== WHAT THE TASK REQUIRES ==
Report all lines from the entries below in which "scene" appears.

== INFORMATION SHOWN ==
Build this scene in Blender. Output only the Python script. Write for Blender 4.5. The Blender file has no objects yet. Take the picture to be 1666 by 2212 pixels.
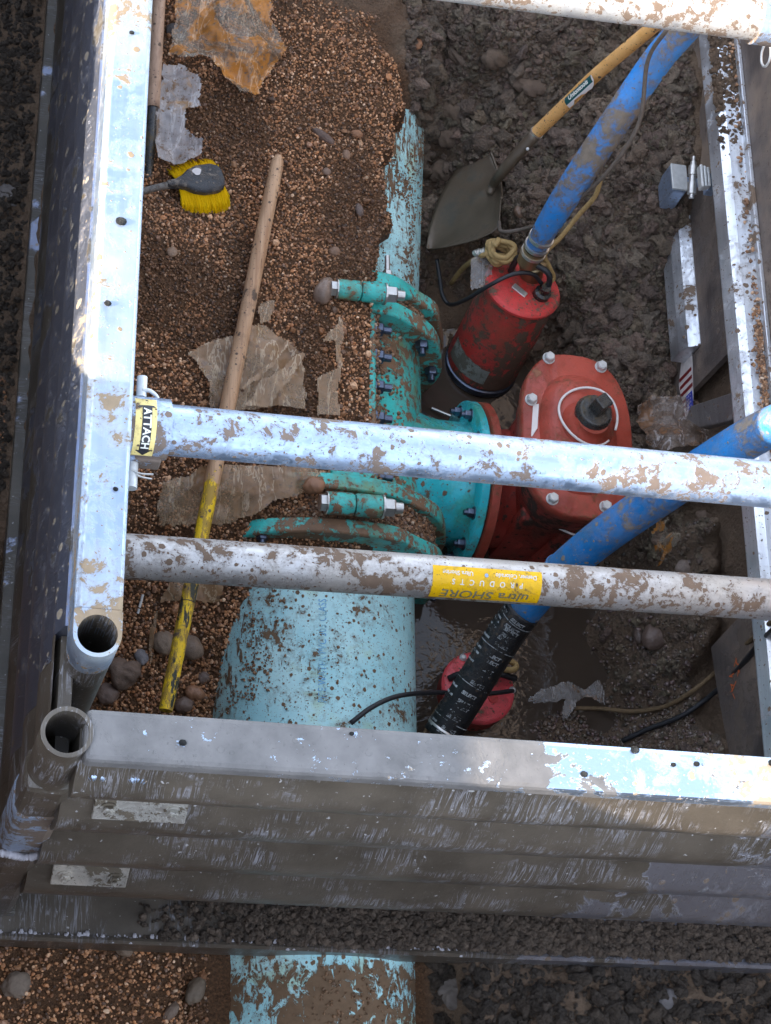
import bpy, math, random
import numpy as np
from mathutils import Vector, Matrix
rnd = random.Random(7)
RS = np.random.RandomState(11)
R = math.radians
SC = bpy.context.scene
COL = SC.collection

# ------------------------------------------------------------------ camera
CAM = np.array([-0.33686741, -0.96221477, 4.95])
AX = np.array([0.9627481055, 0.0972630447, 0.2523013782])     # world X in camera axes (right, down, forward)
AY = np.array([-0.0088298646, -0.9212616754, 0.3888431033])
AZ = np.array([0.2702556545, -0.3765857481, -0.8860841131])
cam_d = bpy.data.cameras.new('camera'); cam = bpy.data.objects.new('camera', cam_d); COL.objects.link(cam)
cam_d.sensor_fit = 'VERTICAL'; cam_d.sensor_height = 24.0
cam_d.lens = 24.0 * 4000.0 / 2212.0
cam_d.clip_start = 0.05; cam_d.clip_end = 500
right = Vector((AX[0], AY[0], AZ[0])); downv = Vector((AX[1], AY[1], AZ[1])); fwd = Vector((AX[2], AY[2], AZ[2]))
rot = Matrix((right, -downv, -fwd)).transposed()
cam.matrix_world = Matrix.Translation(Vector(CAM)) @ rot.to_4x4()
SC.camera = cam

# ------------------------------------------------------------------ world, sun, exposure
SUN_EL, SUN_AZ = R(17.0), R(-8.0)          # sun stands towards -X, a little towards -Y
w = bpy.data.worlds.new('World'); SC.world = w; w.use_nodes = True
wn = w.node_tree.nodes; wl = w.node_tree.links
bg = wn['Background']
sky = wn.new('ShaderNodeTexSky'); sky.sky_type = 'NISHITA'; sky.sun_disc = False
sky.sun_elevation = SUN_EL; sky.altitude = 1500; sky.air_density = 1.0; sky.dust_density = 1.6; sky.ozone_density = 1.0
sdir = Vector((-math.cos(SUN_EL) * math.cos(SUN_AZ), math.cos(SUN_EL) * math.sin(SUN_AZ), math.sin(SUN_EL)))
sky.sun_rotation = math.atan2(sdir.x, sdir.y)
hsv = wn.new('ShaderNodeHueSaturation'); hsv.inputs['Saturation'].default_value = 0.52
wl.new(sky.outputs[0], hsv.inputs['Color']); wl.new(hsv.outputs[0], bg.inputs['Color'])
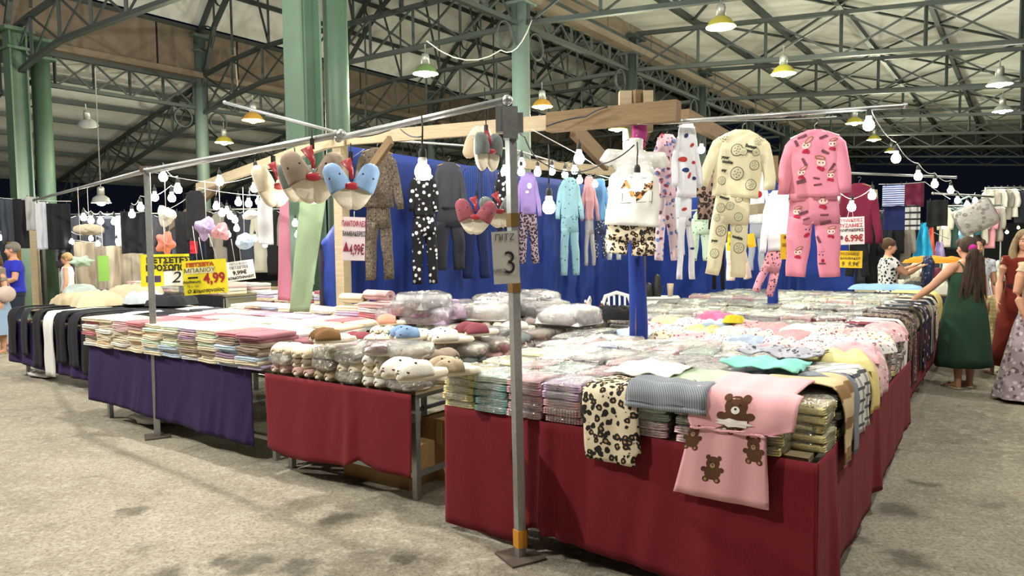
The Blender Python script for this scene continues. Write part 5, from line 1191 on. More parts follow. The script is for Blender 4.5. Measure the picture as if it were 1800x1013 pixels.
for i, (x0, x1) in enumerate(((132, 165), (166, 188), (188, 210), (210, 232), (232, 250))):
    t_ = fabric(['a59a86', '9b9080', 'a89d8a', '9a8f7c', '8f8879'][i], .1, 30, .95, terry=True)
    panel(x0, 425 + 3 * i, x1, 545, 14.5, t_, 'fluffy taupe blanket hanging in rolls, %s from the ponytailed woman' % ORD[i], 'hanging_blanket', 'blanket', 'fluffy blankets hanging at the left stall', fold=.09, fq=9)

# slippers on the bar: pairs joined to a heart with a red tag
def heart_slippers(px, py, hpx, Y, k, label, eyes=True, rz=0, tilt=0, sp=.45, group='plush slippers hung on the stall bar'):
    p = P(px, py, Y); sc = (hpx * Y / F) / .27; root = empty('hanging_slippers', p, (0, tilt, facing(p, rz)), sc, label=label, cat='slippers', group=group)
    for s in (-1, 1):
        q = ob('slipper', SMU[k], root, (s * .062, -.02, -.14), (PI / 2, s * sp, 0)); q.rotation_euler = (Matrix.Rotation(s * sp, 3, 'Y') @ Matrix.Rotation(PI / 2 + PI, 3, 'X') @ Matrix.Rotation(PI, 3, 'Y') @ Matrix.Rotation(0, 3, 'Z')).to_euler(); ob('sole', SOLE, q)
        if eyes: ob('eye', EYES, q)
    b = MB(); b.tube([(-.028, -.06, .0), (0, -.065, -.06), (.004, -.07, -.1)], [(.03, .004), (.012, .005), (.01, .006)], 8, flat=(0, 1, 0)); b.ell((0, -.085, -.14), (.042, .01, .02), 14, 8); ob('red_tag', b.mesh('tag', flat('96202a', .4, coat=.3)), root, label='red cardboard tag')
    b = MB(); b.box((0, -.03, .02), (.02, .02, .05)); b.tube([(0, -.03, .04), (0, -.02, .3 if px > 800 else .09)], .004, 6); ob('clip', b.mesh('clip', BLACK, False), root); return root
heart_slippers(476, 288, 78, 5.2, 'cream', 'cream slipper pair hung by the red tag, first on the bar by the pink towel', False, .5)
heart_slippers(515, 285, 72, 5.05, 'grey', 'grey slipper pair hung between the cream and the big pale pair', False, .6)
heart_slippers(549, 262, 98, 4.7, 'taupe', 'big pale taupe slipper pair over the green towel', True, 0); heart_slippers(617, 283, 88, 4.45, 'blue', 'blue slipper pair shaped like dolphins above the slipper price card', True, 0)
heart_slippers(849, 232, 68, 4.3, 'grey', 'grey and white slipper pair highest beside the steel pole', False, .8, PI * 0, .12); heart_slippers(846, 283, 60, 4.5, 'beige', 'tan slipper pair spread in a V below the grey ones', False, 0, PI, .4)
heart_slippers(838, 348, 66, 4.6, 'dusky rose', 'dusky rose slipper pair hanging above the price card', True, 0, .1); heart_slippers(872, 340, 62, 4.7, 'grey', 'grey plush slipper pair against the steel pole', True, .2, -.1)

# ---- signs
YEL = flat('e8dc2c', .45, name='yellow_card'); WCARD = flat('e6e6e4', .5, name='white_card'); GCARD = flat('7fae4a', .5); INK = flat('1a1a1c', .7); REDI = flat('a0202a', .6); ORI = flat('b5461c', .6); YEL2 = flat('e8c62a', .5)
def sign(px, py, wpx, hpx, Y, m, label, lines, tilt=0, rz=0, extras=(), strings=()):
    p = P(px, py, Y); k = Y / F; w, h = wpx * k, hpx * k
    root = empty('price_sign', p, (0, tilt, facing(p, rz)), label=label, cat='sign')
    b = MB(); b.box((0, 0, 0), (w, .004, h)); ob('card', b.mesh('card', m, False), root)
    for (x, z, ww, hh, mm) in extras: b = MB(); b.box((x * w, -.0035, z * h), (ww * w, .002, hh * h)); ob('pasted_paper', b.mesh('paper', mm, False), root)
    for (s, x, z, size, mm, bold, wide, sh) in lines:
        me = text_mesh(s, size * h, mm, bold * h, shear=sh, wide=wide); ob('lettering', me, root, (x * w, -.0058, z * h))
    for (x, dx, dz) in strings:
        b = MB(); b.tube([(x * w, 0, h / 2), (x * w + dx * k, 0, h / 2 + dz * k)], .0025, 5); ob('string', b.mesh('string', flat('d9d6cc')), root)
    return root
sign(291, 475, 78, 56, 6.5, YEL, 'yellow card for face towels with a pasted white price of two', [('ΠΕΤΣΕΤΕΣ', .06, .30, .24, INK, .012, 1.0, 0), ('ΠΡΟΣΩΠΟΥ', .06, .06, .24, INK, .012, .93, 0), ('2', .20, -.25, .5, INK, .002, 1.1, .25), (',', .4, -.28, .3, INK, 0, 1, 0)], 0, 0, [(.22, -.26, .52, .46, WCARD), (-.25, -.27, .3, .2, flat('4a3a60', .6))], [(0, 0, 60)])
sign(361, 487, 72, 60, 6.0, YEL, 'yellow card for bath towels priced 4,99', [('ΠΕΤΣΕΤΑ', -.1, .37, .14, ORI, .01, 1.15, 0), ('ΜΠΑΝΙΟΥ', -.12, .2, .17, INK, -.001, 1.05, .1), ('4,99', .2, -.06, .42, REDI, .012, .82, 0), ('Ο Κομοτηναίος', -.02, -.40, .14, INK, .003, 1.0, .3), ('βαμβακερή', -.32, -.12, .09, INK, .002, 1, .2), ('70 x 140', -.3, -.25, .09, flat('7a7430'), 0, 1, .1)], -.05, .05, [(-.12, .2, .66, .18, flat('d8d5a8', .6)), (-.28, 0, .22, .05, INK)], [(-.15, -2, 60), (-.02, -3, 40), (.3, -10, 45)])
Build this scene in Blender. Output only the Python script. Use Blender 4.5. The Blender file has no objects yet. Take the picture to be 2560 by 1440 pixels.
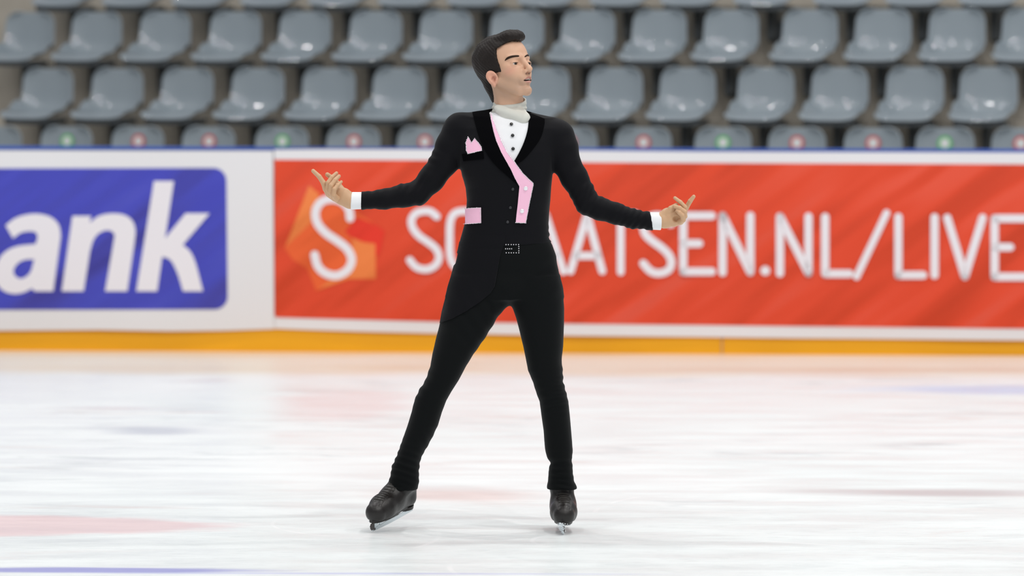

== SOLUTION TO THIS EXERCISE ==
Build this scene in Blender. Output only the Python script. Write for Blender 4.5. The Blender file has no objects yet. Take the picture to be 1666 by 2212 pixels.
SC = bpy.context.scene
The Blender Python script for this scene continues. Write part 5, from line 1191 on. More parts follow. The script is for Blender 4.5. Measure the picture as if it were 1800x1013 pixels.
Build this scene in Blender. Output only the Python script. Use Blender 4.5. The Blender file has no objects yet. Take the picture to be 2560 by 1440 pixels.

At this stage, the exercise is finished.